- The Washington Times - Monday, April 5, 2010

ANALYSIS/OPINION:

The Environmental Protection Agency wants to dump more corn into your fuel tank this summer, and it’s going to cost more than you think.

The agency is expected to approve a request from 52 ethanol producers known collectively as “Growth Energy” to boost existing requirements that gasoline contain 10 percent ethanol to 15 percent. The change means billions more in government subsidies for companies in the business of growing corn and converting it into ethanol. For the rest of us, it means significantly higher gasoline and food prices.

It’s time that this shameless corporate welfare gets plowed under.

In 2007, members of Congress joined with the Bush administration in mandating by government fiat the annual sale of 36 billion gallons of ethanol by 2022. To meet the ambitious sales targets, the EPA has little choice but to approve the 15 percent ethanol fuel blend. Big Corn’s advocates claim that forcing Americans to use this renewable fuel would reduce dependency on Mideast oil and lead to cleaner air. It’s just as likely, however, that they want to get their hands on the $16 billion a year from the 45-cent-per-gallon “blender’s tax credit” - in addition to the various state and federal mandates giving us no choice but to pump their pricey product into our fuel tanks.

The benefits are overstated. According to the EPA, reduction in foreign imports will result in $3.7 billion in “energy security benefits” at the expense of $18 billion in increased fuel costs by 2022. Environmental testing has proved inconclusive, as certain types of pollutants increase when ethanol content increases. It should be noted that the EPA’s track record on “environmental” gasoline additives includes Methyl Tertiary Butyl Ether (MTBE), a possible carcinogen whose once-mandated use has contaminated groundwater across the country.

Ethanol’s environmental credentials are further weakened by its inefficiency as a fuel. Higher ethanol concentration will reduce the gas mileage of America’s cars across the board by 5.3 percent. In addition to the pain that adds at the pump, repair bills will mount when engines not designed to handle 15 percent ethanol run lean and suffer increased wear and misfires. Because vehicle warranties specifically exclude damage from the use of unapproved fuels, the additional price for this boondoggle will fall on drivers.

The same problem hits gas stations where pumps and underground storage tanks are not certified for use with elevated ethanol levels. The cost of replacing perfectly good equipment will, once again, be passed on to the consumer.

Even those who do not own automobiles will begin to feel the pinch as more and more farm land is shifted towards taking advantage of government-subsidized ethanol production instead of food. Groups as diverse as the Grocery Manufacturers Association, the National Chicken Council and the American Meat Institute realize that this policy is distorting the market for food prices.

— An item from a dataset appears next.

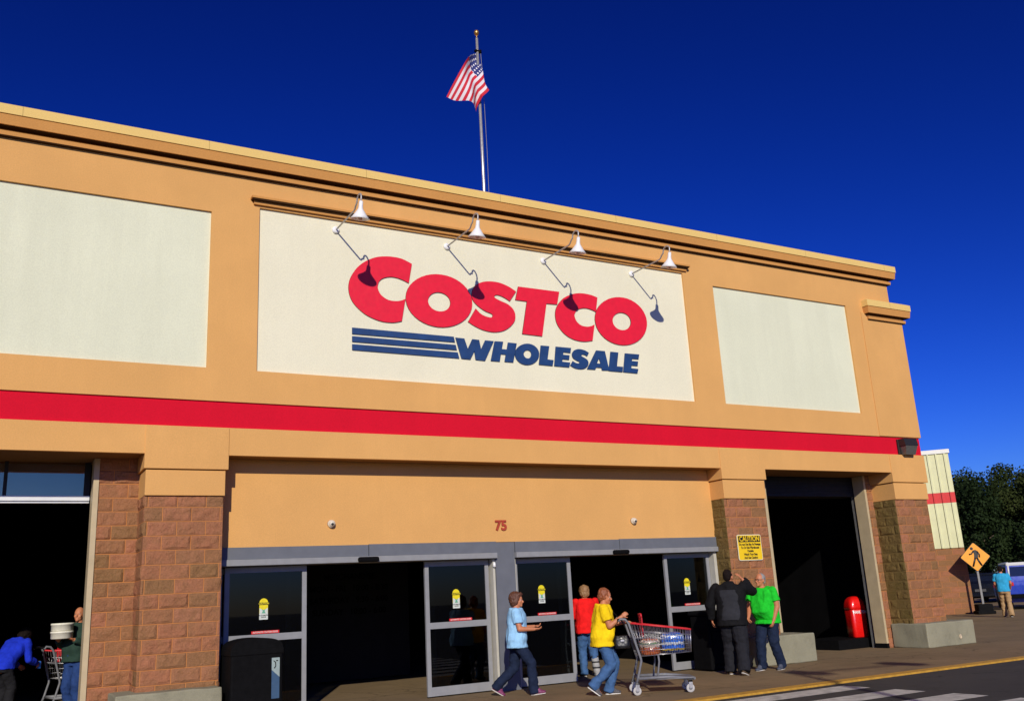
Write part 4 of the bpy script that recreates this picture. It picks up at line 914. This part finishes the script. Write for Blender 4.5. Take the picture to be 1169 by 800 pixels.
yw, yi = person('woman in a bright yellow tee shirt and blue jeans pushing a shopping cart', (8.44, 12.38, 0), VX, 1.62, cloth('tee_yellow', (.88, .60, .008)), JEAN, HR,
       dict(lean=8, hipz=.865, hipy=-.02, an_r=(.08, -.20, .165), an_l=(.08, .05, .085), toe_r=(.05, 1, -.75), toe_l=(.1, 1, .0), kd_r=(0, 1, .2), el_r=(.20, .10, 1.12), wr_r=(.17, .30, 1.28), el_l=(.22, .14, 1.12), wr_l=(.19, .40, 1.19), curl_r=1.25, curl_l=1.1, palm_r=(-1, .3, 0), palm_l=(0, 0, -1), hyaw=-4, hpitch=2), True, belly=.032,
       wd=1.15, hairstyle='bobshort', long_hem=.79, shoes=mat('shoe_plaid', (.09, .085, .09), .7, .5, 60), sole=mat('sole_white', (.70, .68, .62), .7, .1, 14), flare=.012)
person('person in a red top and jeans with a grey walking boot inside the doorway', (10.13, 15.35, 0), (.35, .93), 1.66, cloth('top_red', (.80, .012, .012)), JEAN, HL,
       dict(lean=6, an_l=(.10, .04, .085), an_r=(.11, -.12, .085), el_l=(.24, .10, 1.12), wr_l=(.20, .33, 1.05), el_r=(.24, .10, 1.12), wr_r=(.20, .33, 1.05), curl_l=.9, curl_r=.9, hyaw=10), True, belly=.03, sleeves='long', hairstyle='bob', long_hem=.80, boot=1, wd=1.18)
person('man in a black hooded jacket and baggy trousers, hand raised to his head', (11.66, 13.02, 0), (.80, .60), 1.80, cloth('jacket_black', (.007, .007, .008)), cloth('trousers_charcoal', (.016, .0165, .021)), HK,
       dict(lean=4, an_l=(.12, .06, .085), an_r=(.15, -.20, .105), toe_r=(.3, 1, -.35), el_r=(.33, .26, 1.33), wr_r=(.15, .12, 1.60), el_l=(.36, .0, 1.10), wr_l=(.36, .12, .87), curl_r=.5, palm_r=(-1, -.2, .2), hyaw=-14, hpitch=-4), sleeves='long', hood=True, long_hem=.78, baggy=.028, wd=1.24, hairstyle='cropped', panel=cloth('panel_grey', (.026, .027, .032)), shoes=mat('shoe_tan', (.10, .065, .035), .7, .2, 30))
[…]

According to the University of Missouri’s Food and Agricultural Policy Research Institute, the ethanol tax credit increases corn prices by 18 cents a bushel, wheat by 15 cents and soybeans by 28 cents. That means higher prices for most food items at the grocery store and restaurants.

There simply is no justification - environmental or otherwise - for this interventionist scheme. With the economy reeling, consumers can no longer afford to bankroll the politically connected agricultural lobby. The EPA should reject the 15 percent ethanol requirement and Congress should send Big Corn’s rent seekers elsewhere with the repeal of all ethanol subsidies.